A Gifted Singer Lost
By FATHER JAMES S. BEHRENS, OCSO, Commentary | Published August 4, 2011
When someone dies young, the loss of youth adds to the grief felt by those who knew and loved the one who has die. This was true of Amy Winehouse, the British singer who died over this past weekend. I liked her music. She was a gifted, sensitive person who sang in the traditions of Bessie Smith, Billie Holiday and Ella Fitzgerald.
She was haunted by demons that would be hard to call “personal.” Her struggles with drugs and alcohol were the fodder of the media the world over, and many of her songs dealt with the themes of substance abuse. I watched her singing “Rehab” online and watched it over and over. It is a catchy tune. It is sad to believe that she was singing about her own hard, and eventually lost, life.
I was astounded when I read the comments posted on several websites.
Many were written from a sense of love, of sadness, of pain. But there were too many written from a depraved sense of vindictiveness and meanness. There were comments that were cruel, crude and grossly insensitive. And these were from people who well knew of the struggle Winehouse had with abuse. It is a tragedy that some people chose to continue the abuse, even after her death.
I liked to watch her sing. She had a nice smile and a way of looking at the audience as she sang one hit after another. I winced when I saw a video of her recent appearance in Serbia. She was out of control and was apparently booed off the stage. It was a scene that begged for compassion, not judgment or ridicule.

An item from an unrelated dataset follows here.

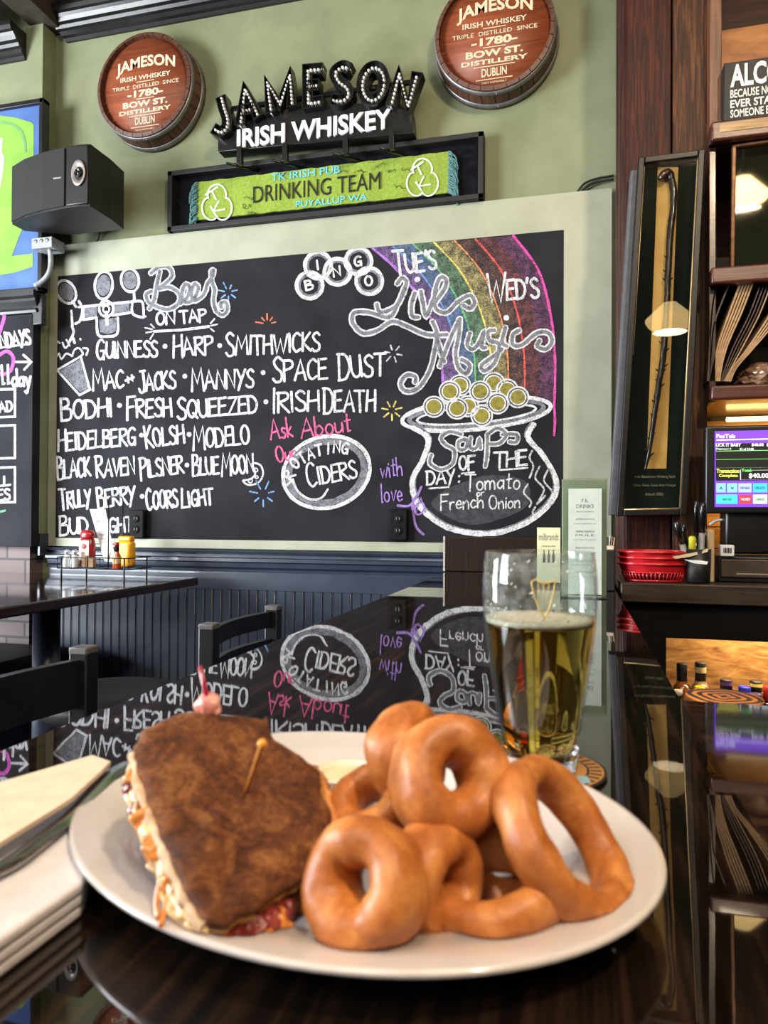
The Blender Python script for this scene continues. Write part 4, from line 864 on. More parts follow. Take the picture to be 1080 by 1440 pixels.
# hot sauce
hs = root('hot_sauce_bottle', 'small hot sauce bottle with red cap in front of the mustard bottle', 'bottle', (mc.x, CY-.055, zf))
hx, hy = mc.x, CY-.055
MB().lathe([(.015, zf), (.0165, zf+.003), (.0165, zf+.05), (.008, zf+.068), (.007, zf+.08)], (hx, hy, 0), 24).build('body', plain('orange red sauce', (176, 70, 40), (190, 84, 50), 30, .2, coat=.5), hs)
MB().lathe([(.0172, zf+.022), (.0172, zf+.05)], (hx, hy, 0), 24, 'z', False).build('label', plain('cream label', (214, 178, 120), (226, 192, 136), 90, .5), hs)
MB().lathe([(.0085, zf+.07), (.0085, zf+.092)], (hx, hy, 0), 18).build('neck_band', mt_dev, hs); MB().lathe([(.009, zf+.092), (.009, zf+.106), (.007, zf+.108)], (hx, hy, 0), 18).build('cap', MATS['red cap'], hs)
# shakers
for k, (x, what) in enumerate(((107.5, 'leftmost'), (118, 'right-hand'))):
    c_ = at(x, 800); y = CY-.06; t = root('shaker', 'small glass salt or pepper shaker in the wire rack, %s of the pair' % what, 'shaker', (c_.x, y, zf), 'pair of shakers in the rack')
    MB().lathe([(.0155, zf+.002), (.017, zf+.006), (.0165, zf+.03), (.011, zf+.05), (.0085, zf+.056)], (c_.x, y, 0), 24).build('body', plain('salt behind glass', (206, 210, 214), (222, 226, 230), 60, .12, coat=.8), t)
    MB().lathe([(.0095, zf+.055), (.0105, zf+.058), (.0105, zf+.07), (.006, zf+.076), (0, zf+.077)], (c_.x, y, 0), 20).build('cap', plain('shiny cap', (190, 192, 196), (208, 210, 214), 30, .25, .8), t)
for x, y0_ in ((130, CY-.055), (138, CY-.05)):
    c_ = at(x, 800); tag(MB().box((c_.x-.013, y0_, zf+.003), (c_.x+.013, y0_+.02, zf+(.05 if x == 130 else .04)), .003).build('sugar_packet_stack', plain('brown sugar packet', (122, 92, 62), (146, 112, 78), 60, .7)), 'brown sugar packets in the wire rack, %s of the two bundles' % ('taller, left' if x == 130 else 'shorter, right'), 'packet')
# menu card leaning in the rack
mn = root('menu_card', 'white printed drinks card leaning in the wire rack on the high table', 'card', (at(145, 790).x, CY+.02, zf))
q = [at(163, 790, CY+.0), at(147, 790, CY+.0), at(126, 716, CY+.04), at(148, 716, CY+.04)]; mt_paper = plain('white card', (226, 227, 234), (236, 238, 242), 30, .6)
m = MB(); m.prism(q, (0, .0015, 0)); m.build('card', mt_paper, mn); mt_ink = plain('grey print', (90, 90, 100), (110, 110, 118), 60, .7)
nrm = Vector((0, -.0012, 0)); ex = (q[0]-q[1]); ey = (q[2]-q[1])
def onc(u, v): return q[1]+ex*u+ey*v+nrm
lettering(mn, 'lettering', 'T.K.', onc(.38, .82), onc(.62, .82), onc(.38, .87), mt_ink, .0003); lettering(mn, 'lettering', 'DRINKS', onc(.25, .73), onc(.75, .73), onc(.25, .80), mt_ink, .0003)
for v in (.68, .56, .50, .42, .36): lettering(mn, 'lettering', 'SHOTS & PINTS', onc(.25, v), onc(.75, v), onc(.25, v+.018), mt_ink, .0003)
# ================================================================== REST OF THE ROOM (seen only in reflections) and lamps
mb = MB(); mb.box((-4.6, -4.72, 0), (3.2, -4.6, .8)); mb.box((-4.6, -4.72, 2.9), (3.2, -4.6, 3.66)); mb.box((-4.6, -4.72, .8), (-3.4, -4.6, 2.9)); mb.box((.6, -4.72, .8), (3.2, -4.6, 2.9)); mb.box((-1.5, -4.72, .8), (-1.3, -4.6, 2.9))
struct(mb.build('wall_front', mt_wall))
struct(MB().box((3.2, -4.6, 0), (3.32, 3.1, 3.66)).build('wall_right', wood('panelled wall', [(.3, (40, 24, 16)), (.7, (84, 52, 34))], 'z', 12, 4, .5)))
mt_shade = glow('lit cream glass shade', (255, 218, 150), 8.0); mt_bowl = glow('lit glass bowl', (255, 206, 136), 10.0)
def pendant(x, y, z, label, power):
    t = root('pendant_lamp', label, 'lamp', (x, y, z))
    m = MB(); m.lathe([(.03, .16), (.05, .155), (.165, .045), (.175, .03), (.171, .03), (.161, .043), (.048, .148), (.03, .155)], (x, y, z), 36, 'z', False); m.build('shade', mt_shade, t)
    m = MB(); m.lathe([(.174, .029), (.172, .015), (.15, -.02), (.10, -.045), (.05, -.055), (0, -.057)], (x, y, z), 36, 'z', False); m.build('diffuser', mt_bowl, t)
    m = MB(); m.lathe([(.02, .15), (.03, .16), (.025, .2), (.006, .21)], (x, y, z), 20); m.build('cap', mt_blackm, t)
    m = MB(); m.tube([(x, y, z+.2), (x, y, 3.66)], .005, 8); m.build('cord', mt_blackm, t)
    l = area('pendant_light', (x, y, z-.062), (x, y, 0), .24, .24, power, (1.0, .78, .52)); l.data.shape = 'DISK'
pendant(.68, -1.0, CZ+1.46, 'cream glass pendant lamp over the bar, mirrored in the walking stick case', 5)
pendant(-.20, -.25, CZ+1.30, 'cream glass pendant lamp above the near end of the bar', 3)

# ================================================================== WOODEN POST AND WALKING STICK CASE
YQ = 2.50
px1 = onY(995, 300, YQ).x; pmid = onY(945, 100, YQ).x
po = MB(); po.box((.160, YQ, 0), (pmid-.002, D, 3.66), .004); struct(po.build('trim_9', mt_post))
mt_post2 = wood('dark brown stained plank', [(.28, (22, 12, 8)), (.5, (58, 34, 21)), (.75, (112, 72, 43))], 'z', 22, 6, .55, 0, .2, spec=.2)
po = MB(); po.box((pmid+.002, YQ+.003, 0), (px1, D, 3.66), .004); struct(po.build('trim_10', mt_post2))
po = MB()
for k, (y, r) in enumerate(((2.56, .010), (2.64, .014), (2.74, .012), (2.84, .014), (2.92, .01))): po.tube([(.160, y, 0), (.160, y, 3.66)], r, 10)
struct(po.build('trim_11', wood('reddish moulding', [(.3, (30, 12, 10)), (.7, (80, 46, 38))], 'z', 20, 6, .5, 0)))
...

People turn to gifted artists because they are capable of putting into artistic forms deep and beautiful things we all feel but cannot express. Good things—and sad things. Artists are at their best when we feel with them and can laugh or hope or cry from a place in our hearts that we know is there but cannot normally reach without the aid of an artist’s gift. An artist shares his or her life with us. It can be a raw, vulnerable kind of sharing. Amy Winehouse had that gift, and she deserved more than the scorn and ridicule evidenced by the website comments. She was not able to find a way out of the labyrinth of the alcohol and drug-fueled corridors that lead nowhere except dead ends.

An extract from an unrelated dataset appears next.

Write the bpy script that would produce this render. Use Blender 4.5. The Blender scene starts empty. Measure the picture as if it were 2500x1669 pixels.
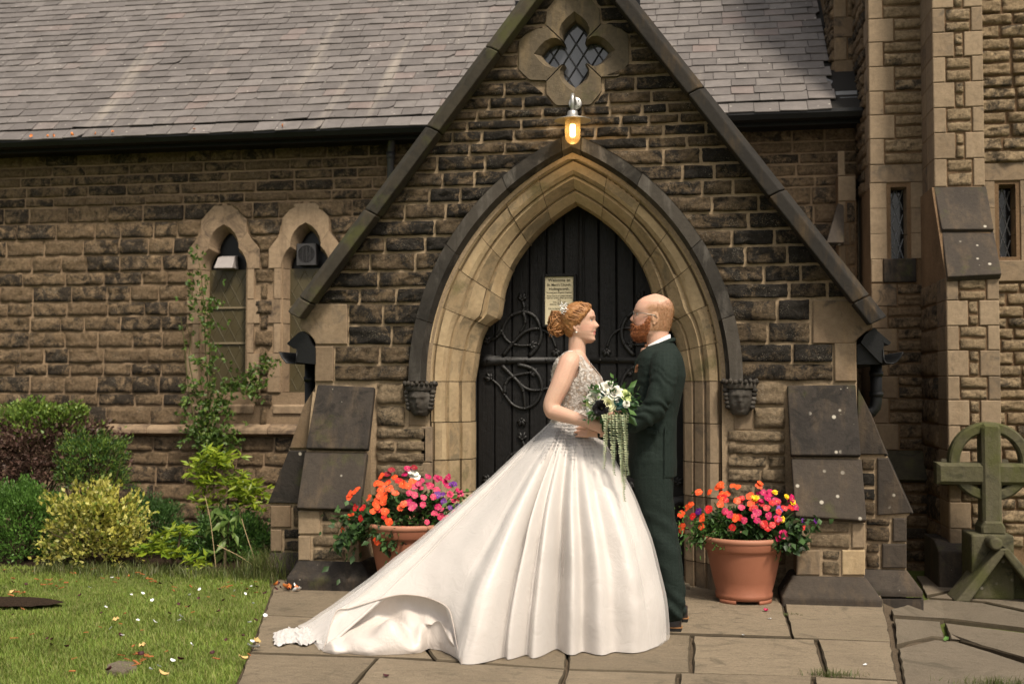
import bpy, bmesh, math, random
import numpy as np
from mathutils import Vector, Matrix, noise
rad = math.radians
S = bpy.context.scene
COL = S.collection
# ------------------------------------------------------------------ camera
FPX, CAMH, YAW = 2800.0, 1.295, rad(9.35)
PIT = math.atan((940 - 834.5) / FPX)
cd = bpy.data.cameras.new('camera')
cam = bpy.data.objects.new('camera', cd); COL.objects.link(cam)
cam.location = (0, 0, CAMH)
cam.rotation_euler = (math.pi / 2 + PIT, 0, YAW)
cd.sensor_width = 36.0; cd.lens = 36.0 * FPX / 2500.0
cd.clip_end = 400; cd.clip_start = 0.05
cd.dof.use_dof = True; cd.dof.focus_distance = 6.35; cd.dof.aperture_fstop = 2.8
S.camera = cam
S.render.resolution_x, S.render.resolution_y = 1024, 683
# ------------------------------------------------------------------ sky and sun
SUN_EL, SUN_AZ = rad(54), rad(36)          # azimuth measured from the view side (-Y) towards +X
to_sun = Vector((math.sin(SUN_AZ) * math.cos(SUN_EL), -math.cos(SUN_AZ) * math.cos(SUN_EL), math.sin(SUN_EL)))
world = bpy.data.worlds.new('World'); S.world = world; world.use_nodes = True
wn = world.node_tree; wn.nodes.clear()
wo = wn.nodes.new('ShaderNodeOutputWorld'); wb = wn.nodes.new('ShaderNodeBackground')
sky = wn.nodes.new('ShaderNodeTexSky'); sky.sky_type = 'NISHITA'; sky.sun_disc = False
sky.sun_elevation = SUN_EL; sky.sun_rotation = math.atan2(to_sun.x, to_sun.y)
sky.air_density = 1.0; sky.dust_density = 4.0; sky.ozone_density = 0.6
hs = wn.nodes.new('ShaderNodeHueSaturation'); hs.inputs['Saturation'].default_value = 0.35
wn.links.new(sky.outputs[0], hs.inputs['Color'])
mxw = wn.nodes.new('ShaderNodeMix'); mxw.data_type = 'RGBA'; mxw.blend_type = 'MULTIPLY'; mxw.inputs[0].default_value = 1.0
mxw.inputs[7].default_value = (1.0, 0.95, 0.88, 1)
wn.links.new(hs.outputs[0], mxw.inputs[6]); wn.links.new(mxw.outputs[2], wb.inputs[0])
wb.inputs[1].default_value = 0.122
wn.links.new(wb.outputs[0], wo.inputs[0])
sl = bpy.data.lights.new('sun', 'SUN'); sl.energy = 2.7; sl.angle = rad(8); sl.color = (1.0, 0.89, 0.74)
sun = bpy.data.objects.new('sun', sl); COL.objects.link(sun); sun.location = (4, -4, 12)
sun.rotation_euler = (-to_sun).to_track_quat('-Z', 'Y').to_euler()
S.view_settings.view_transform = 'Standard'; S.view_settings.look = 'None'
S.view_settings.exposure = 0.5; S.view_settings.gamma = 1.0
try: S.view_settings.use_curve_mapping = False
except Exception: pass
# ------------------------------------------------------------------ helpers
_cy, _sy, _cp, _sp = math.cos(YAW), math.sin(YAW), math.cos(PIT), math.sin(PIT)
def ray(px, py):                       # direction of a photo pixel (2500 px wide photo)
    u = (px - 1250) / FPX; v = (834.5 - py) / FPX
    return Vector((-_sy * _cp + u * _cy + v * _sy * _sp, _cy * _cp + u * _sy - v * _cy * _sp, _sp + v * _cp))
def at(px, py, Y):                     # point on the vertical plane y = Y
    r = ray(px, py); t = Y / r.y
    return Vector((r.x * t, Y, CAMH + r.z * t))
def gr(px, py, z=0.0):                 # point on the horizontal plane at height z
    r = ray(px, py); t = (z - CAMH) / r.z
    return Vector((r.x * t, r.y * t, z))
def lerp(a, b, t): return a + (b - a) * t
def interp(x, xs, ys): return float(np.interp(x, xs, ys))
WL = {}
def tag(o, label=None, cat=None, group=None, kind=None):
    if label: o['label'] = label
    if cat: o['category'] = cat
    if group: o['group'] = group
    if kind: o['kind'] = kind
    return o
def thing(name, label, cat, loc, group=None):
    o = bpy.data.objects.new(name, None); COL.objects.link(o)
    o.location = loc; o.empty_display_size = 0.1; WL[o.name] = Vector(loc)
    return tag(o, label, cat, group)
def mesh(name, V, F, mat, parent=None, smooth=False, org=None, mi=None, base=False):
    V = np.asarray(V, dtype=float).reshape(-1, 3)
    lo, hi = V.min(0), V.max(0)
    if org is None:
        c = (lo + hi) / 2
        if base: c[2] = lo[2]
    else: c = np.array(org, dtype=float)
    me = bpy.data.meshes.new(name)
    me.from_pydata((V - c).tolist(), [], [tuple(int(i) for i in f) for f in F])
    mats = mat if isinstance(mat, (list, tuple)) else [mat]
    for m in mats: me.materials.append(m)
    if mi is not None: me.polygons.foreach_set('material_index', np.asarray(mi, dtype=np.int32))
    if smooth: me.polygons.foreach_set('use_smooth', np.ones(len(me.polygons), dtype=bool))
    me.update()
    o = bpy.data.objects.new(name, me); COL.objects.link(o)
    W = Vector(c); WL[o.name] = W
    if parent is not None:
        o.parent = parent; o.location = W - WL[parent.name]
    else: o.location = W
    return o
def fixn(o):                           # consistent outward normals
    bm = bmesh.new(); bm.from_mesh(o.data); bmesh.ops.recalc_face_normals(bm, faces=bm.faces); bm.to_mesh(o.data); bm.free(); return o
class MB:                              # collects simple solids into one mesh
    def __init__(s): s.V = []; s.F = []; s.I = []; s.m = 0
    def add(s, V, F):
        b = len(s.V); s.V += [tuple(v) for v in V]; s.F += [tuple(i + b for i in f) for f in F]; s.I += [s.m] * len(F); return s
    def box(s, x0, x1, y0, y1, z0, z1):
        return s.add([(x0,y0,z0),(x1,y0,z0),(x1,y1,z0),(x0,y1,z0),(x0,y0,z1),(x1,y0,z1),(x1,y1,z1),(x0,y1,z1)],
                     [(0,3,2,1),(4,5,6,7),(0,1,5,4),(1,2,6,5),(2,3,7,6),(3,0,4,7)])
    def hexa(s, a, b):                 # two matching loops of points (bottom / front), joined and capped
        n = len(a)
        return s.add(list(a) + list(b), [tuple(range(n - 1, -1, -1)), tuple(range(n, 2 * n))] + [(i, (i + 1) % n, n + (i + 1) % n, n + i) for i in range(n)])
    def tube(s, P, R, n=8, cap=True):
        P = [Vector(p) for p in P]; k = len(P)
        if not isinstance(R, (list, tuple)): R = [R] * k
        V = []; up = None
        for i in range(k):
            d = (P[min(i + 1, k - 1)] - P[max(i - 1, 0)]).normalized()
            if up is None:
                up = Vector((0, 0, 1)) if abs(d.z) < .9 else Vector((1, 0, 0))
            a = d.cross(up)
            if a.length < 1e-5: a = d.orthogonal()
            a.normalize(); b = a.cross(d).normalized(); up = b
            for j in range(n):
                t = 2 * math.pi * j / n
                V.append(P[i] + (a * math.cos(t) + b * math.sin(t)) * R[i])
        F = [(i*n+j, i*n+(j+1)%n, (i+1)*n+(j+1)%n, (i+1)*n+j) for i in range(k-1) for j in range(n)]
        if cap: F += [tuple(range(n-1, -1, -1)), tuple(range((k-1)*n, k*n))]
        return s.add(V, F)
    def lathe(s, prof, c, n=24, axis=None, a0=0, a1=2*math.pi, sx=1, sy=1):
        full = abs(a1 - a0 - 2 * math.pi) < 1e-6; m = n if full else n + 1; V = []
        for r, z in prof:
            for j in range(m):
                t = a0 + (a1 - a0) * j / n
                V.append((c[0] + r * math.cos(t) * sx, c[1] + r * math.sin(t) * sy, c[2] + z))
        k = len(prof)
        F = [(i*m+j, i*m+(j+1)%m, (i+1)*m+(j+1)%m, (i+1)*m+j) for i in range(k-1) for j in range(n)]
        return s.add(V, F)
    def ball(s, c, r, n=10, m=7):
        if not isinstance(r, (list, tuple)): r = (r, r, r)
        V = []; F = []
        for i in range(m + 1):
            p = math.pi * i / m
            for j in range(n):
                t = 2 * math.pi * j / n
                V.append((c[0] + r[0]*math.sin(p)*math.cos(t), c[1] + r[1]*math.sin(p)*math.sin(t), c[2] - r[2]*math.cos(p)))
        F = [(i*n+j, i*n+(j+1)%n, (i+1)*n+(j+1)%n, (i+1)*n+j) for i in range(m) for j in range(n)]
        return s.add(V, F)
    def build(s, name, mat, parent=None, smooth=False, **k):
        return mesh(name, s.V, s.F, mat, parent, smooth, mi=s.I if isinstance(mat, (list, tuple)) else None, **k)
def bevel(o, w=.006, seg=2):
    m = o.modifiers.new('bevel', 'BEVEL'); m.width = w; m.segments = seg; m.limit_method = 'ANGLE'; m.angle_limit = rad(35); return o
R = random.Random(7)
def nz(x, y, z): return noise.noise(Vector((x, y, z)))
# ------------------------------------------------------------------ material kit
class Mat:
    def __init__(s, name, rough=.8, spec=.3):
        s.m = bpy.data.materials.new(name); s.m.use_nodes = True; s.t = s.m.node_tree
        s.b = s.t.nodes['Principled BSDF']; s.b.inputs['Roughness'].default_value = rough
        s.b.inputs['Specular IOR Level'].default_value = spec; s._p = None; s._r = None
    def set(s, node, k, v):
        i = node.inputs[k]
        if isinstance(v, bpy.types.NodeSocket): s.t.links.new(v, i)
        elif isinstance(v, (tuple, list)) and len(v) == 3 and i.type == 'RGBA': i.default_value = (*v, 1)
        else: i.default_value = v
    def n(s, typ, ins=None, **at_):
        nd = s.t.nodes.new('ShaderNode' + typ)
        for k, v in at_.items(): setattr(nd, k, v)
        for k, v in (ins or {}).items(): s.set(nd, k, v)
        return nd
    @property
    def pos(s):
        if s._p is None: s._p = s.n('NewGeometry')
        return s._p.outputs['Position']
    @property
    def rnd(s):                        # one random number per object and per loose piece of it
        if s._r is None:
            s.pos; oi = s.n('ObjectInfo'); a = s.math('ADD', oi.outputs['Random'], s._p.outputs['Random Per Island'])
            s._r = s.math('FRACT', a)
        return s._r
    def math(s, op, a, b=0.0, c=0.0, clamp=False):
        nd = s.n('Math', {0: a, 1: b, 2: c}, operation=op); nd.use_clamp = clamp; return nd.outputs[0]
    def vec(s, k=1.0, off=True, scale=(1, 1, 1)):   # position, shifted by the object's random number
        v = s.pos
        if off:
            c = s.n('CombineXYZ', {0: s.math('MULTIPLY', s.rnd, 17.3), 1: s.math('MULTIPLY', s.rnd, 9.1), 2: s.math('MULTIPLY', s.rnd, 29.7)})
            v = s.n('VectorMath', {0: v, 1: c.outputs[0]}, operation='ADD').outputs[0]
        if scale != (1, 1, 1): v = s.n('VectorMath', {0: v, 1: scale}, operation='MULTIPLY').outputs[0]
        return v
    def noise(s, scale, detail=4, rough=.6, v=None, dist=0.0):
        return s.n('TexNoise', {'Vector': v if v is not None else s.pos, 'Scale': scale, 'Detail': detail, 'Roughness': rough, 'Distortion': dist}).outputs['Fac']
    def voro(s, scale, v=None, feature='F1', out='Distance', rnd=1.0):
        return s.n('TexVoronoi', {'Vector': v if v is not None else s.pos, 'Scale': scale, 'Randomness': rnd}, feature=feature).outputs[out]
    def ramp(s, fac, *stops, interp='LINEAR'):
        nd = s.n('ValToRGB', {0: fac}); cr = nd.color_ramp; cr.interpolation = interp
        while len(cr.elements) < len(stops): cr.elements.new(.5)
        for e, (p, c) in zip(cr.elements, stops):
            e.position = p; e.color = (*c, 1) if isinstance(c, (tuple, list)) else (c, c, c, 1)
        return nd.outputs[0]
    def mix(s, fac, a, b, blend='MIX'):
        nd = s.n('Mix', {0: fac, 6: a, 7: b}, data_type='RGBA', blend_type=blend); return nd.outputs[2]
    def hsv(s, col, h=.5, sat=1.0, v=1.0):
        return s.n('HueSaturation', {'Hue': h, 'Saturation': sat, 'Value': v, 'Color': col}).outputs[0]
    def col(s, c): s.set(s.b, 'Base Color', c); return s
    def bump(s, h, dist=.01, strength=1.0):
        prev = s.b.inputs['Normal'].links
        ins = {'Height': h, 'Distance': dist, 'Strength': strength}
        if prev: ins['Normal'] = prev[0].from_socket
        s.t.links.new(s.n('Bump', ins).outputs[0], s.b.inputs['Normal']); return s
    def p(s, **k):
        for a, v in k.items(): s.set(s.b, a.replace('_', ' '), v)
        return s
def plain(name, c, rough=.6, spec=.3, var=.0, nsc=30, bump=0.0, bsc=80, **k):
    m = Mat(name, rough, spec); col = c
    if var:
        f = m.math('MULTIPLY_ADD', m.noise(nsc, 5, .6, m.vec()), 2 * var, 1 - var)
        f = m.math('ADD', f, m.math('MULTIPLY_ADD', m.rnd, var, -var / 2))
        col = m.mix(1.0, c, m.n('CombineColor', {0: f, 1: f, 2: f}).outputs[0], 'MULTIPLY')
    m.col(col)
    if bump: m.bump(m.noise(bsc, 6, .65), bump)
    m.p(**k); return m.m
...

And that was tragic. It could happen to any one of us.
I look at the photos on the Internet of the flowers, notes, letters and mementos that are piling up outside of her London house. There are also pictures of vodka bottles, which was her favorite drink. But even these were left by those who loved her but may not have known what else to leave. I can understand that.
What I do not understand are the comments I read online about her. If those who wrote them ever heard her words and music, what they wrote does not show it. What they wrote only shows how narrow and self-centered they are, people who watched the suffering of another human being and laughed, and when she died, wrote what they thought was smart or cool. It wasn’t. It was frightening, something ignorant and akin to something out of hell.
She lived better than their words. And she also wrote better, much better. She left sadness and beauty behind. She left something real, something that we all hope to cope with in this life.
I hope she found the peace that was, in this life, beyond her grasp.
But in her reach for it, she touched the stars.